There's something rather passive about the kinds of artificial intelligence ...[that are]...trained on an objective function. The AI tries to do a particular thing for which it might be exposed to an awful lot of data in trying to come up with ways to do this thing. But at the same time, it doesn't seem to inhabit bodies or inhabit worlds; it is solving problems in a disembodied, disworlded space. The nature of intelligence looks very different when we think of it as a rolling process that is embedded in bodies or embedded in worlds. Processes like that give rise to real understandings of a structured world.Then, his ideas on how our internal and external worlds are a continuum:
Perception itself is a kind of controlled hallucination. You experience a structured world because you expect a structured world, and the sensory information here acts as feedback on your expectations. It allows you to often correct them and to refine them. But the heavy lifting seems to be being done by the expectations. Does that mean that perception is a controlled hallucination? I sometimes think it would be good to flip that and just think that hallucination is a kind of uncontrolled perception.

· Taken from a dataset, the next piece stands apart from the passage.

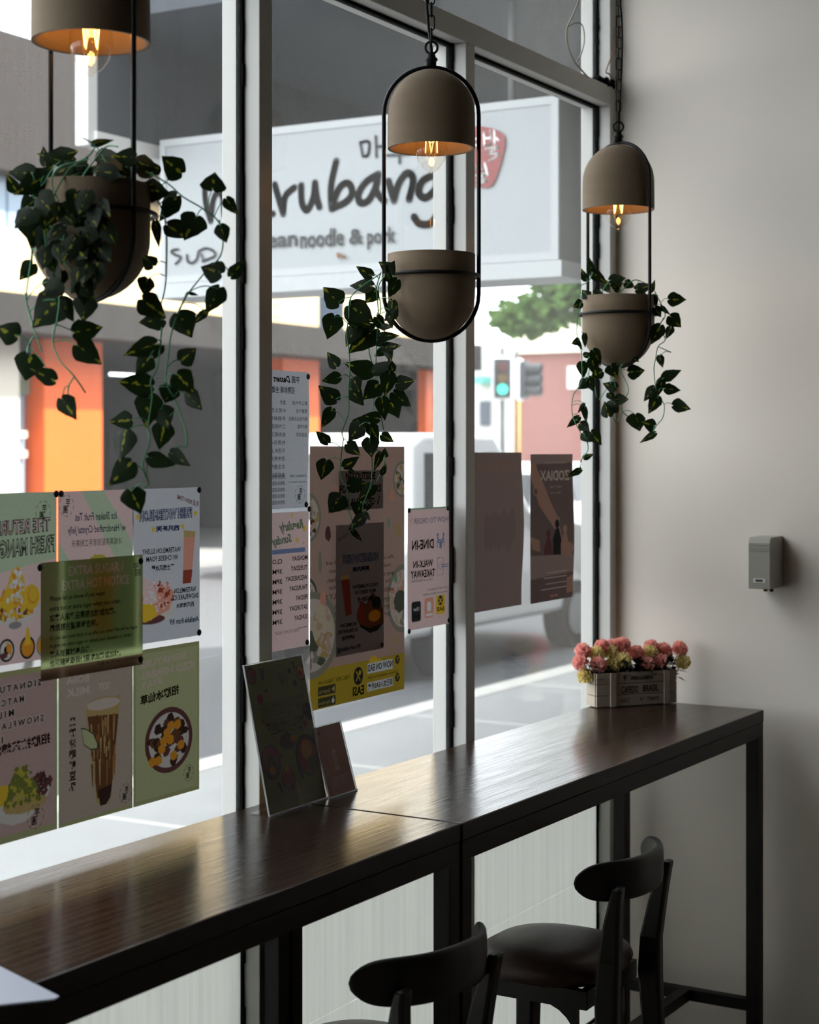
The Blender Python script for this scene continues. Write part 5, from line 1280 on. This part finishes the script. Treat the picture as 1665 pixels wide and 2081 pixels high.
strokes(620, 0, 2.973, .035, [[(445,1052),(370,1100),(325,1170),(335,1225),(390,1205),(440,1100)],[(445,1052),(430,1150),(480,1215)],[(505,1095),(522,1150),(538,1212)],[(538,1212),(570,1105),(620,1045),(655,1085),(630,1205)],[(770,1062),(710,1095),(690,1165),(730,1195),(790,1140),(800,1070)],[(800,1070),(815,1240),(765,1345),(695,1352),(660,1310)]])
strokes(620, 0, 2.973, .013, [[(335,862),(352,945)],[(335,862),(388,858),(382,935),(352,945)],[(430,825),(434,948)],[(434,888),(466,884)],[(520,842),(575,838),(572,868),(525,876),(525,908),(585,904)],[(500,940),(640,930)],[(574,938),(574,985)]])
strokes(300, 230, 3.784, .011, [[(242,1048),(205,1052),(188,1068),(215,1090),(258,1105),(246,1135),(220,1160)],[(308,1090),(314,1140),(350,1152),(385,1120),(395,1065)],[(395,1065),(450,1040),(508,1058),(526,1095),(480,1120),(425,1140)],[(418,1085),(440,1140)]])
# small hand lettering along the foot
a0, b0 = spx(462, 480); a1, b1 = spx(708, 496); a2, b2 = spx(806, 463); a3, b3 = spx(806, 512)
s.text('korean', spx(482, 480)[0], spx(606, 480)[0], spx(560, 470)[1], spx(560, 504)[1], M_sink, mirror=False, bold=.022)
s.text('noodle', spx(612, 480)[0], spx(700, 480)[0], spx(650, 466)[1], spx(650, 503)[1], M_sink, mirror=False, bold=.022); s.text('&', spx(711, 480)[0], spx(740, 480)[0], spx(725, 465)[1], spx(725, 497)[1], M_sink, mirror=False, bold=.022); s.text('pork', spx(748, 480)[0], spx(806, 480)[0], spx(777, 462)[1], spx(777, 506)[1], M_sink, mirror=False, bold=.022)
rp = [spx(620 + x / 2.973, y / 2.973) for x, y in ((1000,772),(1060,764),(1150,782),(1200,810),(1216,860),(1195,970),(1150,1100),(1110,1135),(1050,1128),(985,1118),(972,1000),(975,860))]
s.pol([(p.x, p.y) for p in spline([(a, b_, 0) for a, b_ in rp + [rp[0]]], 5)][:-1], M_sred)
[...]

The Bayesian brain, predictive processing, hierarchical predictive coding are all, roughly speaking, names for the same picture in which experience is constructed at the shifting borderline between sensory evidence and top-down prediction or expectation. There's been a big literature out there on the perceptual side of things. It's a fairly solid literature. What predictive processing did that I found particularly interesting—and this is mostly down to a move that was made by Karl Friston—was apply the same story to action. In action, what we're doing is making a certain set of predictions about the shape of the sensory information that would result if I were to perform the action. Then you get rid of prediction errors relative to that predicted flow by making the action.

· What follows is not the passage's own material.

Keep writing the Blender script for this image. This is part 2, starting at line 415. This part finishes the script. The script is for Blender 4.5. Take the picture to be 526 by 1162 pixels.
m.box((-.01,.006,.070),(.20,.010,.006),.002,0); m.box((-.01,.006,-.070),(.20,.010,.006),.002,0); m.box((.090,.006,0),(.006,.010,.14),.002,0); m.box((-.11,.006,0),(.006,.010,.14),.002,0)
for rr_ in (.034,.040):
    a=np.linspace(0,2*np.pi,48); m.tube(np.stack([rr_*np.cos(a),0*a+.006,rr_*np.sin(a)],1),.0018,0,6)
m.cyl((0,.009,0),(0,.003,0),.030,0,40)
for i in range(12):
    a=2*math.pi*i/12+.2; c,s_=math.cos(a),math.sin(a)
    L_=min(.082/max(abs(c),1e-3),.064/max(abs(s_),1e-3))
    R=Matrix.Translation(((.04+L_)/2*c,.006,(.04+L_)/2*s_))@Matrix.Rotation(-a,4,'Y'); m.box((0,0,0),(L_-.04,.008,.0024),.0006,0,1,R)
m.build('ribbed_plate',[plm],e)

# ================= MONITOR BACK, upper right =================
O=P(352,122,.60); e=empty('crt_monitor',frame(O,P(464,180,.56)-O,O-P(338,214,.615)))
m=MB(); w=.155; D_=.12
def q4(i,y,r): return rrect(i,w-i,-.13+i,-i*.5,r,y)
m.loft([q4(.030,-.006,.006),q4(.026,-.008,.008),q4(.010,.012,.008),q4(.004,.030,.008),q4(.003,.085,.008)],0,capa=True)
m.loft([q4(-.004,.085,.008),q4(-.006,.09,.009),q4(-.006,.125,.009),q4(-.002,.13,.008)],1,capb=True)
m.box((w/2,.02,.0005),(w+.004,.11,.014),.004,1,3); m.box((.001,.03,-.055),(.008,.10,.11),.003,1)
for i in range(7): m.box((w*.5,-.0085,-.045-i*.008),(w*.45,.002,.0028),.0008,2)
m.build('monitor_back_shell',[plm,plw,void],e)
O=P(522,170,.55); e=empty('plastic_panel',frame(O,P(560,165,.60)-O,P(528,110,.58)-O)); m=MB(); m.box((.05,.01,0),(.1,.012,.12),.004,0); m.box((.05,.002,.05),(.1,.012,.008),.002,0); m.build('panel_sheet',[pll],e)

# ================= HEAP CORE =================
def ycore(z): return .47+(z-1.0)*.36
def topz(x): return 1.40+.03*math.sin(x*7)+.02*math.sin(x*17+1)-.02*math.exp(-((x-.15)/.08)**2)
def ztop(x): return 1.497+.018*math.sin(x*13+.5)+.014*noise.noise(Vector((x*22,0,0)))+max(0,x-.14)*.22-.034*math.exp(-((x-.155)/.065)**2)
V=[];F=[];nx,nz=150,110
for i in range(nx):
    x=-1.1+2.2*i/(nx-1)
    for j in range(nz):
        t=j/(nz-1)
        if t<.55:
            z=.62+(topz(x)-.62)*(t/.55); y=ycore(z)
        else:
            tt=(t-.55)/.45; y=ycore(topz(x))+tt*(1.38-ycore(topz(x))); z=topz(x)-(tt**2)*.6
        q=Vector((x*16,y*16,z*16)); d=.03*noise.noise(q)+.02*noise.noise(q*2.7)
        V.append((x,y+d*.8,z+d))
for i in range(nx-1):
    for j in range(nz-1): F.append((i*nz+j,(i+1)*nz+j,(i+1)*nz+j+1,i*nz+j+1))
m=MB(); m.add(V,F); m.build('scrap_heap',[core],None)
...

There's a pleasing symmetry there. Once you've got action on the table in these stories—the idea is that we bring action about by predicting sensory flows that are non actual and then getting rid of prediction errors relative to those sensory flows by bringing the action about—that means that epistemic action, as it's sometimes called, is right there on the table. Systems like that cannot just act in the world to fulfill their goals; they can also act in the world so as to get better information to fulfill their goals. And that's something that active animals do all the time. The chicken, when it bobs its head around, is moving its sensors around to get information that allows it to do depth perception that it can't do unless it bobs its head around...Epistemic action, and practical action, and perception, and understanding are now all rolled together in this nice package.
An upshot here is that there's no experience without the application of some model to try to sift what is worthwhile for a creature like you in the signal and what isn't worthwhile for a creature like you.
Apart from the exteroceptive signals that we take in from vision, sound, and so on, and apart from the proprioceptive signals from our body that are what we predict in order to move our body around, there's also all of the interoceptive signals that are coming from the heart and from the viscera, et cetera...being subtly inflected by interoception information is part of what makes our conscious experience of the world the kind of experience that it is. So, artificial systems without interoception could perceive their world in an exteroceptive way, they could act in their world, but they would be lacking what seems to me to be one important dimension of what it is to be a conscious human being in the world.